- [Dataset excerpt]:
■ ■ ■ ■ ■ ■ ■

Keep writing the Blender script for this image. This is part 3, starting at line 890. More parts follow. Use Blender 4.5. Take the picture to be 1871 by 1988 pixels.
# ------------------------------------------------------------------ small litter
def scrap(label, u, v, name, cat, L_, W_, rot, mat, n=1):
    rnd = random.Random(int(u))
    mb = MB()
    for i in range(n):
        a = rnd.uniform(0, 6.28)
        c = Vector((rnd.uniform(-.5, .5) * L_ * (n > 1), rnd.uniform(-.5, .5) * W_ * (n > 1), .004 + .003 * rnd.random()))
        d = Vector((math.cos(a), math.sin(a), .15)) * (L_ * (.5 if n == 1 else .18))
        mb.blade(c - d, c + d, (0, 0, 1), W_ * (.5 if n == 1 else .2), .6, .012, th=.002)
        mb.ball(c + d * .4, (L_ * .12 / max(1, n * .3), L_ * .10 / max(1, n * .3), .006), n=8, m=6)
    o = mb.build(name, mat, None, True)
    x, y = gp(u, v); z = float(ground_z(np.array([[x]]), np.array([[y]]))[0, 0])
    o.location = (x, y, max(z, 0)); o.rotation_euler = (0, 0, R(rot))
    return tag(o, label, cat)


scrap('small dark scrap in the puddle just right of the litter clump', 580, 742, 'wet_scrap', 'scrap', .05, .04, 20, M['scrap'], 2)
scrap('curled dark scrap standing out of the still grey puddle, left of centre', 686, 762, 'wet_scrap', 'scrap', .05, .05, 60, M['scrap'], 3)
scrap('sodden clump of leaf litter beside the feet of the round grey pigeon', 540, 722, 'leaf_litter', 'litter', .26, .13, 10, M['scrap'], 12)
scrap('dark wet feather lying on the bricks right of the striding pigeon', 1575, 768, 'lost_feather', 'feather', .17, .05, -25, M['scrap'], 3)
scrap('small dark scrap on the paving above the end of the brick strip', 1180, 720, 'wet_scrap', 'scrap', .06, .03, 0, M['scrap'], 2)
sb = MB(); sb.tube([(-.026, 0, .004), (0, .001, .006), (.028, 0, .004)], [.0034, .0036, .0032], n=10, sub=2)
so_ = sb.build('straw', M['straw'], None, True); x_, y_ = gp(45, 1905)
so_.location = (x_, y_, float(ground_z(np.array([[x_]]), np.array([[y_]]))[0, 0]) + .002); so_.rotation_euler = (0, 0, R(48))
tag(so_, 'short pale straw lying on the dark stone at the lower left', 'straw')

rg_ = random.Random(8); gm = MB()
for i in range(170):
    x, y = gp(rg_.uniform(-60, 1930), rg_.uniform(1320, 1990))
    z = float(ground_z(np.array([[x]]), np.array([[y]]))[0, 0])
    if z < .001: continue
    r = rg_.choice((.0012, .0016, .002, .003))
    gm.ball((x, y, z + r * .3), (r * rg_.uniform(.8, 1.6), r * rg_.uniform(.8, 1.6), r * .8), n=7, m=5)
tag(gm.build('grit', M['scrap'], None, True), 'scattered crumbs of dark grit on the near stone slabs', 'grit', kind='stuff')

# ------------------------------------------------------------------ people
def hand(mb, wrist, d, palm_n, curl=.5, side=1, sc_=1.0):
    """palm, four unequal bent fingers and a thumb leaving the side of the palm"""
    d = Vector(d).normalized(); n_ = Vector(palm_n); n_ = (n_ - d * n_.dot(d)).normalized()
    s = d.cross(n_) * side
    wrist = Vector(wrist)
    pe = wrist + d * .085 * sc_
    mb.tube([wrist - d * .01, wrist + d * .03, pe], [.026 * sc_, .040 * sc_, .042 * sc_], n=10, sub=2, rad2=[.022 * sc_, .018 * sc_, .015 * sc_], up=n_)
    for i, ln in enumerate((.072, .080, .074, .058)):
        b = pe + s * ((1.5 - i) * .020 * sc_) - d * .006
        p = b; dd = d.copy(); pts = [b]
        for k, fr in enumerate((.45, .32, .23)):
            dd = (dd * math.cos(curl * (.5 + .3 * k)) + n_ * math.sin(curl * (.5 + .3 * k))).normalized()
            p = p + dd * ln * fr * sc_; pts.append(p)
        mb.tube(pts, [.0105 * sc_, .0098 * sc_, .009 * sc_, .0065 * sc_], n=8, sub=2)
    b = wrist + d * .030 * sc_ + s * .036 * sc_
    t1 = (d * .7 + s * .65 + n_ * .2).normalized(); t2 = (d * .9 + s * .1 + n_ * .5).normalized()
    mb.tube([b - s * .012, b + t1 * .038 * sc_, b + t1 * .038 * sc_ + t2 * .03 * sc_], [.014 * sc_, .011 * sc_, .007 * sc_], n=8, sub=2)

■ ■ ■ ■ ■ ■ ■

- [Stated task]: Using the data above, output each line exactly.

- [Reply]:
Keep writing the Blender script for this image. This is part 3, starting at line 890. More parts follow. Use Blender 4.5. Take the picture to be 1871 by 1988 pixels.
# ------------------------------------------------------------------ small litter
def scrap(label, u, v, name, cat, L_, W_, rot, mat, n=1):
    rnd = random.Random(int(u))
    mb = MB()
    for i in range(n):
        a = rnd.uniform(0, 6.28)
        c = Vector((rnd.uniform(-.5, .5) * L_ * (n > 1), rnd.uniform(-.5, .5) * W_ * (n > 1), .004 + .003 * rnd.random()))
        d = Vector((math.cos(a), math.sin(a), .15)) * (L_ * (.5 if n == 1 else .18))
        mb.blade(c - d, c + d, (0, 0, 1), W_ * (.5 if n == 1 else .2), .6, .012, th=.002)
        mb.ball(c + d * .4, (L_ * .12 / max(1, n * .3), L_ * .10 / max(1, n * .3), .006), n=8, m=6)
    o = mb.build(name, mat, None, True)
    x, y = gp(u, v); z = float(ground_z(np.array([[x]]), np.array([[y]]))[0, 0])
    o.location = (x, y, max(z, 0)); o.rotation_euler = (0, 0, R(rot))
    return tag(o, label, cat)


scrap('small dark scrap in the puddle just right of the litter clump', 580, 742, 'wet_scrap', 'scrap', .05, .04, 20, M['scrap'], 2)
scrap('curled dark scrap standing out of the still grey puddle, left of centre', 686, 762, 'wet_scrap', 'scrap', .05, .05, 60, M['scrap'], 3)
scrap('sodden clump of leaf litter beside the feet of the round grey pigeon', 540, 722, 'leaf_litter', 'litter', .26, .13, 10, M['scrap'], 12)
scrap('dark wet feather lying on the bricks right of the striding pigeon', 1575, 768, 'lost_feather', 'feather', .17, .05, -25, M['scrap'], 3)
scrap('small dark scrap on the paving above the end of the brick strip', 1180, 720, 'wet_scrap', 'scrap', .06, .03, 0, M['scrap'], 2)
sb = MB(); sb.tube([(-.026, 0, .004), (0, .001, .006), (.028, 0, .004)], [.0034, .0036, .0032], n=10, sub=2)
so_ = sb.build('straw', M['straw'], None, True); x_, y_ = gp(45, 1905)
so_.location = (x_, y_, float(ground_z(np.array([[x_]]), np.array([[y_]]))[0, 0]) + .002); so_.rotation_euler = (0, 0, R(48))
tag(so_, 'short pale straw lying on the dark stone at the lower left', 'straw')

rg_ = random.Random(8); gm = MB()
for i in range(170):
    x, y = gp(rg_.uniform(-60, 1930), rg_.uniform(1320, 1990))
    z = float(ground_z(np.array([[x]]), np.array([[y]]))[0, 0])
    if z < .001: continue
    r = rg_.choice((.0012, .0016, .002, .003))
    gm.ball((x, y, z + r * .3), (r * rg_.uniform(.8, 1.6), r * rg_.uniform(.8, 1.6), r * .8), n=7, m=5)
tag(gm.build('grit', M['scrap'], None, True), 'scattered crumbs of dark grit on the near stone slabs', 'grit', kind='stuff')

# ------------------------------------------------------------------ people
def hand(mb, wrist, d, palm_n, curl=.5, side=1, sc_=1.0):
    """palm, four unequal bent fingers and a thumb leaving the side of the palm"""
    d = Vector(d).normalized(); n_ = Vector(palm_n); n_ = (n_ - d * n_.dot(d)).normalized()
    s = d.cross(n_) * side
    wrist = Vector(wrist)
    pe = wrist + d * .085 * sc_
    mb.tube([wrist - d * .01, wrist + d * .03, pe], [.026 * sc_, .040 * sc_, .042 * sc_], n=10, sub=2, rad2=[.022 * sc_, .018 * sc_, .015 * sc_], up=n_)
    for i, ln in enumerate((.072, .080, .074, .058)):
        b = pe + s * ((1.5 - i) * .020 * sc_) - d * .006
        p = b; dd = d.copy(); pts = [b]
        for k, fr in enumerate((.45, .32, .23)):
            dd = (dd * math.cos(curl * (.5 + .3 * k)) + n_ * math.sin(curl * (.5 + .3 * k))).normalized()
            p = p + dd * ln * fr * sc_; pts.append(p)
        mb.tube(pts, [.0105 * sc_, .0098 * sc_, .009 * sc_, .0065 * sc_], n=8, sub=2)
    b = wrist + d * .030 * sc_ + s * .036 * sc_
    t1 = (d * .7 + s * .65 + n_ * .2).normalized(); t2 = (d * .9 + s * .1 + n_ * .5).normalized()
    mb.tube([b - s * .012, b + t1 * .038 * sc_, b + t1 * .038 * sc_ + t2 * .03 * sc_], [.014 * sc_, .011 * sc_, .007 * sc_], n=8, sub=2)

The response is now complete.